Oh yes. With elevated pool water temperatures you can get CYA degradation. It is greater if your FC is held above target level at the same time.

Spas lose CYA as they contain warm water. Our pool here in the desert loses up to 15 ppm per month in the summer.
 
Oh yes. With elevated pool water temperatures you can get CYA degradation. It is greater if your FC is held above target level at the same time.

Spas lose CYA as they contain warm water. Our pool here in the desert loses up to 15 ppm per month in the summer.

Thanks Marty - Just learned something - w 104 to 105 degree heat, my pools temp has skyrocketed...CYA on order
 
My pool temp has been in the low 90s. So it seems pucks aren't so evil, after all, and can be used sustainably when appropriate.

Sure. But you have to supplement with liquid chlorine. And test. Pucks cannot maintain your FC high enough without adding more CYA than what you lose from degradation.

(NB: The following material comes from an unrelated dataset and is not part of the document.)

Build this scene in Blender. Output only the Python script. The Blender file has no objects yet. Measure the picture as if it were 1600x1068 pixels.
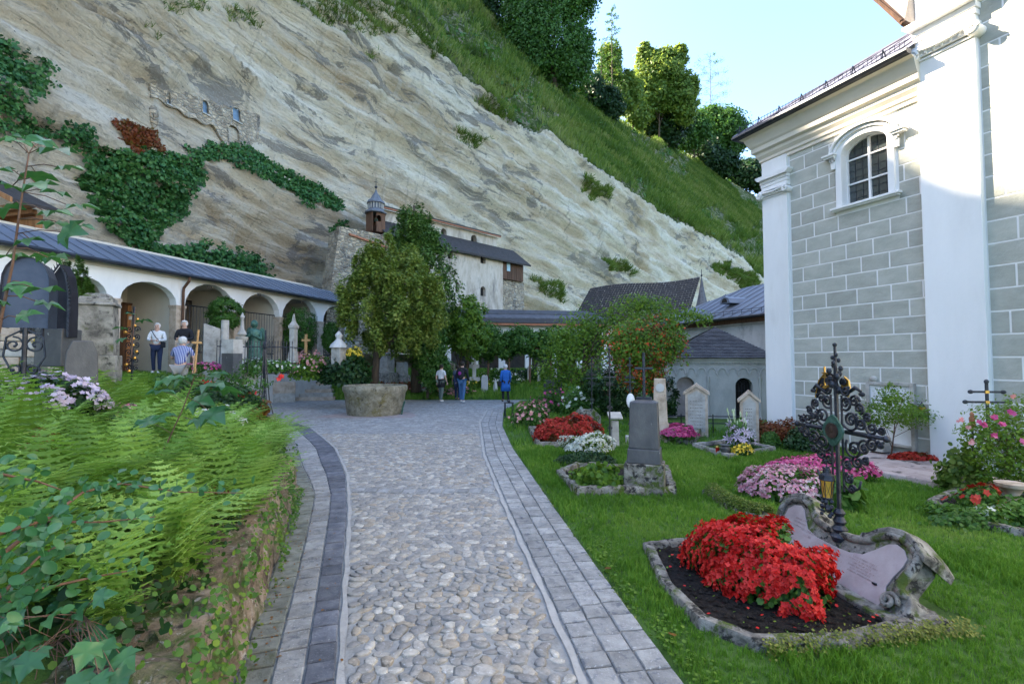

And this only works in warm water areas. Ours also is in the low 90's.
 
The pucks were never evil :D


They get a bad rap because people, often industry "experts" and pool maintenance contractors, don't really understand pool water chemistry or at least they don't understand the fact that these "pucks" contain CYA and will somewhat swiftly increase your CYA levels beyond those that are feasible or even possible to work with.


If you have enough sunlight exposure, and your weather is hot enough on average.... then yes your CYA "loss" may be enough to offset a large portion of what the pucks are adding. If you can do that, then your A OK to use the pucks. Even then, it probably won't be enough to be a sole use product.

The problem is a lot of folks aren't in a situation where enough CYA dissipates... and their levels drift up towards being unmanageable... and the pool turns a nice lovely green. Not really the products fault... just a lack of knowledge by those using it at times.
 
I love using pucks! I didn't feel comfortable using them until I fully-committed to liquid chlorine though, so using the pucks has introduced another learning curve. Just when I got really good at predicting what all of my test results would be, I started using pucks and my ability to predict all but disappeared. I use them during the off-season and while away. I've used the last of my powdered CYA and my goal is to not purchase more. I plan to manage ideal CYA levels using pucks.

I'm getting better, but they still mess with me. I wonder if the Clorox pucks I'm using are too big for my smaller pool. When fresh, a puck will spike FC and maintain pH. As the puck diminishes, FC levels off, but pH starts to climb. This week I saw pH > 8.2 for the first time in over two years!

I considered looking for smaller pucks, but that would reboot my methodology all over again...
 
Be careful using Clorox pucks. Many have copper in them. Never use a product that has the word 'Blue' in the name.
 
Be careful using Clorox pucks. Many have copper in them. Never use a product that has the word 'Blue' in the name.

+1..Copper-sulfate is the primary ingredient in what many lake mgmt. companies apply into stationary bodies of water to prevent/limit/slow down vegetation growth. That's why you see "blue community of lakes" and similar. Copper has it's place, but not in pools 99% of the time.